Quote the data exactly, first line to the line containing "S = bpy.context.scene", with no pictures.

## start Dataset excerpt

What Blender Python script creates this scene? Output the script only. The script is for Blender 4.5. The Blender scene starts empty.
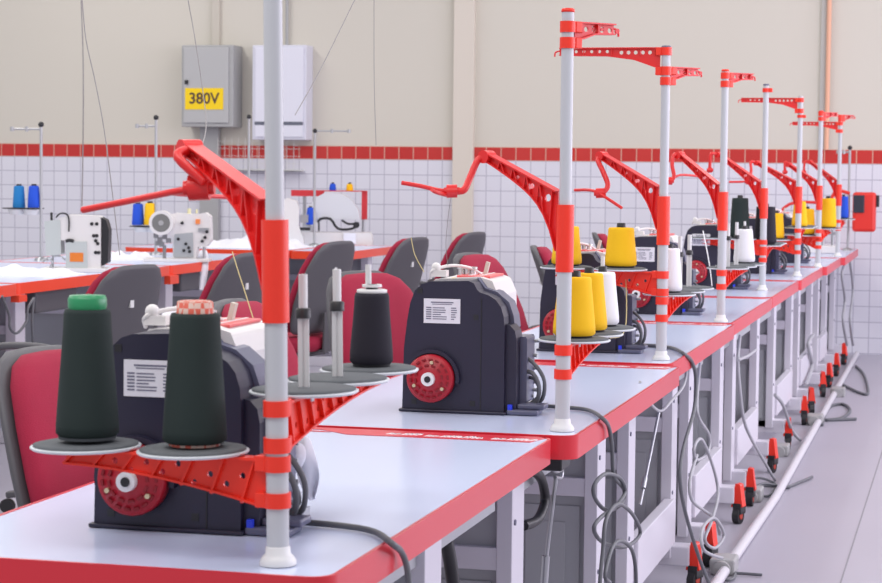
import bpy, math, random
from mathutils import Vector, Matrix
random.seed(7)
PI = math.pi
col = bpy.context.scene.collection
S = bpy.context.scene

# ------------------------------------------------------------ materials
MATS = {}
def mat(name, color, rough=0.5, metal=0.0, spec=0.5, bump=0.0, bscale=200.0, var=0.0, vscale=6.0, coat=0.0, emit=None):
    if name in MATS: return MATS[name]
    m = bpy.data.materials.new(name); m.use_nodes = True
    nt = m.node_tree; b = nt.nodes['Principled BSDF']
    b.inputs['Base Color'].default_value = (*color, 1); b.inputs['Roughness'].default_value = rough
    b.inputs['Metallic'].default_value = metal; b.inputs['Specular IOR Level'].default_value = spec
    b.inputs['Coat Weight'].default_value = coat
    tc = nt.nodes.new('ShaderNodeTexCoord')
    if var > 0:
        n = nt.nodes.new('ShaderNodeTexNoise'); n.inputs['Scale'].default_value = vscale; n.inputs['Detail'].default_value = 5
        nt.links.new(tc.outputs['Object'], n.inputs['Vector'])
        mx = nt.nodes.new('ShaderNodeMix'); mx.data_type = 'RGBA'
        mx.inputs['A'].default_value = (*[max(0, c*(1-var)) for c in color], 1)
        mx.inputs['B'].default_value = (*[min(1, c*(1+var)) for c in color], 1)
        nt.links.new(n.outputs['Fac'], mx.inputs['Factor']); nt.links.new(mx.outputs['Result'], b.inputs['Base Color'])
    if bump > 0:
        n2 = nt.nodes.new('ShaderNodeTexNoise'); n2.inputs['Scale'].default_value = bscale
        nt.links.new(tc.outputs['Object'], n2.inputs['Vector'])
        bp = nt.nodes.new('ShaderNodeBump'); bp.inputs['Strength'].default_value = bump; bp.inputs['Distance'].default_value = 0.002
        nt.links.new(n2.outputs['Fac'], bp.inputs['Height']); nt.links.new(bp.outputs['Normal'], b.inputs['Normal'])
    if emit:
        b.inputs['Emission Color'].default_value = (*emit[0], 1); b.inputs['Emission Strength'].default_value = emit[1]
    MATS[name] = m
    return m

def yarn(name, color):
    m = mat(name, color, 0.75, spec=0.3)
    nt = m.node_tree; b = nt.nodes['Principled BSDF']
    tc = nt.nodes.new('ShaderNodeTexCoord'); w = nt.nodes.new('ShaderNodeTexWave')
    w.bands_direction = 'Z'; w.inputs['Scale'].default_value = 260; w.inputs['Distortion'].default_value = 2.5; w.inputs['Detail'].default_value = 2
    nt.links.new(tc.outputs['Object'], w.inputs['Vector'])
    bp = nt.nodes.new('ShaderNodeBump'); bp.inputs['Strength'].default_value = 0.35; bp.inputs['Distance'].default_value = 0.001
    nt.links.new(w.outputs['Fac'], bp.inputs['Height']); nt.links.new(bp.outputs['Normal'], b.inputs['Normal'])
    return m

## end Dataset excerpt

### Worked solution
What Blender Python script creates this scene? Output the script only. The script is for Blender 4.5. The Blender scene starts empty.
import bpy, math, random
from mathutils import Vector, Matrix
random.seed(7)
PI = math.pi
col = bpy.context.scene.collection
S = bpy.context.scene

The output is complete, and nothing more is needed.